Set problem:
Find the string "finishes" in the entries and copy each line that has it.

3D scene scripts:
Start
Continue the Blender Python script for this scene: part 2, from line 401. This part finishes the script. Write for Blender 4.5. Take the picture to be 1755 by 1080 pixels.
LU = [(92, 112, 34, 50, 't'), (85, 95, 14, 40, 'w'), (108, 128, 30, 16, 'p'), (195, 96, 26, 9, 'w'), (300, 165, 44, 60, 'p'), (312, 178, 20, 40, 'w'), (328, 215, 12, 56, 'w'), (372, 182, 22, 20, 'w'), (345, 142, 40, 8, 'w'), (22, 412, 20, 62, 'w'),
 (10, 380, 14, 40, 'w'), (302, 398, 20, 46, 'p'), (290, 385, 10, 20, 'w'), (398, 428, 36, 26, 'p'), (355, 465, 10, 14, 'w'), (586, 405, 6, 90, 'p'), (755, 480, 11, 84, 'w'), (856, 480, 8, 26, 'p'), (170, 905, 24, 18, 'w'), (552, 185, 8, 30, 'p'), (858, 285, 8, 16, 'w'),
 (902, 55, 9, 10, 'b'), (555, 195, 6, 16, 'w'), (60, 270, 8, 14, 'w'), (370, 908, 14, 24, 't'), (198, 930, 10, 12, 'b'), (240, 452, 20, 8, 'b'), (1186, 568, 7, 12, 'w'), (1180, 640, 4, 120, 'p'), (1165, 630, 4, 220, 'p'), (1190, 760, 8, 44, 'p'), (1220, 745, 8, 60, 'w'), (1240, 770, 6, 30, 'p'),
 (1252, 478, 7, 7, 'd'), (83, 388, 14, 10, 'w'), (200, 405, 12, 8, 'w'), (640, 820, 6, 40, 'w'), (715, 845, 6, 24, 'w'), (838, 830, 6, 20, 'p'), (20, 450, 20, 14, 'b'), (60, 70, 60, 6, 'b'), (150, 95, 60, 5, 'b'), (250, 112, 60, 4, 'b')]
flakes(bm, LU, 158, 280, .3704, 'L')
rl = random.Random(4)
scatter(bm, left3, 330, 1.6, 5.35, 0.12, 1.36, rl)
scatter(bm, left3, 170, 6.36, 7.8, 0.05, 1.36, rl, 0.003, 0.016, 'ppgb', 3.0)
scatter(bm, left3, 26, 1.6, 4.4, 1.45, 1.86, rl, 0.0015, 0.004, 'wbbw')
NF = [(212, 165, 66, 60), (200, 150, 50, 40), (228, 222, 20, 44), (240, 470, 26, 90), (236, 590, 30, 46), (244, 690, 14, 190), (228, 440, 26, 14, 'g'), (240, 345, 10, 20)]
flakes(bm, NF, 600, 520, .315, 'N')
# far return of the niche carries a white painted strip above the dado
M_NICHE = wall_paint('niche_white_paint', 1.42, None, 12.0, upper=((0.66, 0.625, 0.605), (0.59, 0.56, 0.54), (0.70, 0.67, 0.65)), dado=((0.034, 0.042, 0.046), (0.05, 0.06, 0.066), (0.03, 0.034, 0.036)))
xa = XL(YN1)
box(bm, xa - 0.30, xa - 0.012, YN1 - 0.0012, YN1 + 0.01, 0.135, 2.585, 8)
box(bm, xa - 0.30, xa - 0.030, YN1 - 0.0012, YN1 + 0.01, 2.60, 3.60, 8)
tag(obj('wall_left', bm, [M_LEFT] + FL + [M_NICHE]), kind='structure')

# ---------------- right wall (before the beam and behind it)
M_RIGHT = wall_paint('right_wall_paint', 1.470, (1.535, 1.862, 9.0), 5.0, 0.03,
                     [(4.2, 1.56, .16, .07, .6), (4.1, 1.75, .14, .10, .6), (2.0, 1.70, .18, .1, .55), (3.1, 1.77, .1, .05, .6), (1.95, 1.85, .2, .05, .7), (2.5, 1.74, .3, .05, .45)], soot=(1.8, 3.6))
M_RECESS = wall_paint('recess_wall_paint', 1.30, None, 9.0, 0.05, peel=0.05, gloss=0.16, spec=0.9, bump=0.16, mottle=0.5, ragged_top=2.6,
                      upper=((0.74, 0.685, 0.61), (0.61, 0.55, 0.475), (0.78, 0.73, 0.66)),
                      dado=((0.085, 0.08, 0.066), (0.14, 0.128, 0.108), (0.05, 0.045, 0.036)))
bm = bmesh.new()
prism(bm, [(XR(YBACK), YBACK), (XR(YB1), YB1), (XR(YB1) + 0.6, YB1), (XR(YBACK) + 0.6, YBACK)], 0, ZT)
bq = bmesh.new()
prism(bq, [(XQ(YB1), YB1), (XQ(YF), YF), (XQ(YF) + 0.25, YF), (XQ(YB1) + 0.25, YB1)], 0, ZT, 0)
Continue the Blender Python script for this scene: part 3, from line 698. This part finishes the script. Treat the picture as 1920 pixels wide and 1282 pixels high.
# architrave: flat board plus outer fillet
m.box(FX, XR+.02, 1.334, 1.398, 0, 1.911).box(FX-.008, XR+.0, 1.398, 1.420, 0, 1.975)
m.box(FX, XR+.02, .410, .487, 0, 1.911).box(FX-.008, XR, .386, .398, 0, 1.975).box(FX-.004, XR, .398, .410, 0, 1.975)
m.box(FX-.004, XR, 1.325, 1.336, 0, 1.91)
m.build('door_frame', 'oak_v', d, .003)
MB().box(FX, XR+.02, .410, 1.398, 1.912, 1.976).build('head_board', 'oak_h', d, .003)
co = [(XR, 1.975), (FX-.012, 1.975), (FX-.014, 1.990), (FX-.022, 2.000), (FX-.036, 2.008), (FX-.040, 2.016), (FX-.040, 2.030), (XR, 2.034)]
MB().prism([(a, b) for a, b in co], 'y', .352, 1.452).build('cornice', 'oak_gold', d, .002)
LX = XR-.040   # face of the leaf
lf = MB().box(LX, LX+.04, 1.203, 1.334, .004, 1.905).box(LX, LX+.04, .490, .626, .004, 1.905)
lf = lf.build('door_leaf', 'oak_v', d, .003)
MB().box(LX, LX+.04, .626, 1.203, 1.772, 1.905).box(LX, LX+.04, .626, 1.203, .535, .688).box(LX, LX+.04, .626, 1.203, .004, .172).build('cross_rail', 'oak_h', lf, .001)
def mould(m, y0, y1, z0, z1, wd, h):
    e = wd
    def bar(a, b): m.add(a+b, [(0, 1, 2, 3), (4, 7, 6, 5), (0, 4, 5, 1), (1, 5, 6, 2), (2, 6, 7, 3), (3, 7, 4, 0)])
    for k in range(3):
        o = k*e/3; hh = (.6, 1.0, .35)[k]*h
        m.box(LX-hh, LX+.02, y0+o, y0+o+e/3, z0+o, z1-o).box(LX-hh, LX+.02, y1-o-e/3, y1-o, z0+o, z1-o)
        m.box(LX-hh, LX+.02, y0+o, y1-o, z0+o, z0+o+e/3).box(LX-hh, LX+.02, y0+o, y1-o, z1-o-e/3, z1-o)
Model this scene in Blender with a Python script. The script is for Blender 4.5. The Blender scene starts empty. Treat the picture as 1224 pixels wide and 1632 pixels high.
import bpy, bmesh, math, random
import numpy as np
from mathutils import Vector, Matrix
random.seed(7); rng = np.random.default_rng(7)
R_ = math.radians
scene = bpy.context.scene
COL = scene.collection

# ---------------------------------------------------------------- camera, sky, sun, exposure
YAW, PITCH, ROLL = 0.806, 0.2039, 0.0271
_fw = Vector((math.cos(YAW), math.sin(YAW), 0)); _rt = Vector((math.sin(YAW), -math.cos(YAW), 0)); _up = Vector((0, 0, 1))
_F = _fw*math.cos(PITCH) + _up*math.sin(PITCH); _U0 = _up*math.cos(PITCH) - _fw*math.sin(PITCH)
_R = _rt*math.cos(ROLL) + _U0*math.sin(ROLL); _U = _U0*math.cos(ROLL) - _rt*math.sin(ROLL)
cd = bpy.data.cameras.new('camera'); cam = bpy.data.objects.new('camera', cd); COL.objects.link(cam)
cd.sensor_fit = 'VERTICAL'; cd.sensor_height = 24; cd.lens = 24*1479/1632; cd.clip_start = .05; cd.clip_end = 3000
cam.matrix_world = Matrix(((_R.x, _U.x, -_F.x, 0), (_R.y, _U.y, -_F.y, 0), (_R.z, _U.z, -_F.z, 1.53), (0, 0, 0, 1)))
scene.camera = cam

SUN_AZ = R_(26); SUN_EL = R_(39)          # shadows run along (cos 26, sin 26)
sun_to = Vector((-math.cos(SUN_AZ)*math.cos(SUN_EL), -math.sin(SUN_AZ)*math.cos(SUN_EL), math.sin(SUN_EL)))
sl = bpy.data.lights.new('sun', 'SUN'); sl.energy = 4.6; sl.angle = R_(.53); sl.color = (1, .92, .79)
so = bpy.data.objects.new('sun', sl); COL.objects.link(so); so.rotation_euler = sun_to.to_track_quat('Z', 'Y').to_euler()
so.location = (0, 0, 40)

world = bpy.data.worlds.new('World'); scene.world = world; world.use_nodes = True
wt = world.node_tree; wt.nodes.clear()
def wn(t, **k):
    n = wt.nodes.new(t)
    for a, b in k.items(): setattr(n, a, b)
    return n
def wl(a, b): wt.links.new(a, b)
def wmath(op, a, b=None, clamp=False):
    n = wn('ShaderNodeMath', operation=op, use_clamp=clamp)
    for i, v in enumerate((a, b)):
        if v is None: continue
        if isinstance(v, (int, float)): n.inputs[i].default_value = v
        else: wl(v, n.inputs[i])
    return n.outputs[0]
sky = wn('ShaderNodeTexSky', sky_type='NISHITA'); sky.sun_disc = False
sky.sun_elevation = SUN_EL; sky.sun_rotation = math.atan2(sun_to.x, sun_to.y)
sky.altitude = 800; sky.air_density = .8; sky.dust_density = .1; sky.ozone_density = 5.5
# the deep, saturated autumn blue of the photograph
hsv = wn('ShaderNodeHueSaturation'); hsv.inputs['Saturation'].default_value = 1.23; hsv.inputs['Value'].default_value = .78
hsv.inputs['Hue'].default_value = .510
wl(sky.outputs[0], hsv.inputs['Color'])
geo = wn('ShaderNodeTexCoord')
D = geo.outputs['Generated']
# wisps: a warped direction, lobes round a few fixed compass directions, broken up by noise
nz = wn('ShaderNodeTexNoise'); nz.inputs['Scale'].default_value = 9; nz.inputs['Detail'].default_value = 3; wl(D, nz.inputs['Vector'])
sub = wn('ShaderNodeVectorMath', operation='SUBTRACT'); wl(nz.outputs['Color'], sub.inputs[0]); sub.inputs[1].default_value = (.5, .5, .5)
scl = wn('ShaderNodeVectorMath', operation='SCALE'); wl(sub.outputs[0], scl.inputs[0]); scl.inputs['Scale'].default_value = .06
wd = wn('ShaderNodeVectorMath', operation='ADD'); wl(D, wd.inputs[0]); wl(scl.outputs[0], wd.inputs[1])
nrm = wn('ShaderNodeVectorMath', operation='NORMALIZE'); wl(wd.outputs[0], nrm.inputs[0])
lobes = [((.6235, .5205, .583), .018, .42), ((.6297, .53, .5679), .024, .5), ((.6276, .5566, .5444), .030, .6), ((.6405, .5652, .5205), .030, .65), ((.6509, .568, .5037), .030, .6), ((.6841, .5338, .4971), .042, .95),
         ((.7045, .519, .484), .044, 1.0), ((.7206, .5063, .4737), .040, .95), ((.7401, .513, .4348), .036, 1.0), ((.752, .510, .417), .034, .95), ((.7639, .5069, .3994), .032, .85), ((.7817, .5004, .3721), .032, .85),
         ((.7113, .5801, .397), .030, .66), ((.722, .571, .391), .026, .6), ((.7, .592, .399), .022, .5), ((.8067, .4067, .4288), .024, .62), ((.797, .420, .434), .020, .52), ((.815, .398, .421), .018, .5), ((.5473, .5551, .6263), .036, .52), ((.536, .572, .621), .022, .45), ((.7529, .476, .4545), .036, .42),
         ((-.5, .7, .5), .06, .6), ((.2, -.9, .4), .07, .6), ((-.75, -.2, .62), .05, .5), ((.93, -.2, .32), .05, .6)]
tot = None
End
Response to the exercise:
Continue the Blender Python script for this scene: part 2, from line 401. This part finishes the script. Write for Blender 4.5. Take the picture to be 1755 by 1080 pixels.
Continue the Blender Python script for this scene: part 3, from line 698. This part finishes the script. Treat the picture as 1920 pixels wide and 1282 pixels high.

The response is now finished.